Thai-Australian Chamber drops print for online communication

Thai-Australian Chamber drops print for online communication

Thai-Australian Chamber of Commerce has dropped printing its monthly member magazine Advance. This month, October 2014, the magazine was distributed for the last time. From now on, all communication with the members will be online and via emails.

Scandinavian Publishing Co., Ltd. – who has for the past ten years been selling advertisements and producing the layout and printing of the magazine – inserted in the last issue a “Goodbye letter” to the members in which Publisher Gregers Moller suggests the closure could be a “Hello!” to a new direct cooperation between his company and the members. In the letter he proposes being the printer for the members as well as producing content marketing via Mynewsdesk.

“I have warned the Chamber that they are in my opinion doing irreparable damage to the member relationship,” says Gregers Moller.

“Printing and paper remains a superior media for a range of communication jobs and client magazines is one of the areas, where new companies without a prior history of printing, today start up publishing a magazine,” he says.

“Recent technological developments has shifted traditional offset printing demands to digital print for short run printing jobs, and computer-to-plate technology has lowered the cost on traditional offset, which was the way we produced the Advance,” he adds.

In the particular case of the Advance magazine, which had 32 – 40 pages monthly and print run of 1500 copies, the production cost was not the reason to close the printed version down. Advertisers paid for the production cost and from what was left, Scandinavian Publishing paid the chamber a royalty fee which equaled a local staff wages.

However, the magazine did face some challenges.

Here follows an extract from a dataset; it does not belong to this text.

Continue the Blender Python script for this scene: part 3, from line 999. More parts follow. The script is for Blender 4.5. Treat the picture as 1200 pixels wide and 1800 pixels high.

“The clouds assembling in the horizon, which would eventually pose a threat to the magazine, was the current shift in marketing communications among the advertising clients. The advertisers are fast moving money out of their printing advertisement budget in order to finance their online marketing efforts – rather than allocate “new money” for the online activity,” Gregers Moller explains.

“So maybe there is a blessing there. Dropping the print today may have saved us all the pain of witnessing a long and slow starvation to death of the Advance,” he adds.

In his letter to the members, Gregers Moller suggests that Scandinavian Publishing could print marketing communication materials like posters, brochures and fliers for the members. But he also emphasizes the services within online marketing communication, which Scandinavian Publishing offers.

“Content marketing – publishing good stories relevant for your customers online – is currently the winner and Mynewsdesk, which we represent in Thailand, is basically the only product available in this market today,” he says.

“Mynewsdesk keeps surprising me. Even in its most affordable packages it enables smaller companies to level the playing field and become equally visible on the internet as their global competitors – if they understand that they must produce prime content and publish it through all the social media channels that is the strong side of Mynewsdesk,” Gregers Moller says.

“And if they need help producing this content, why not buy that from us, too?”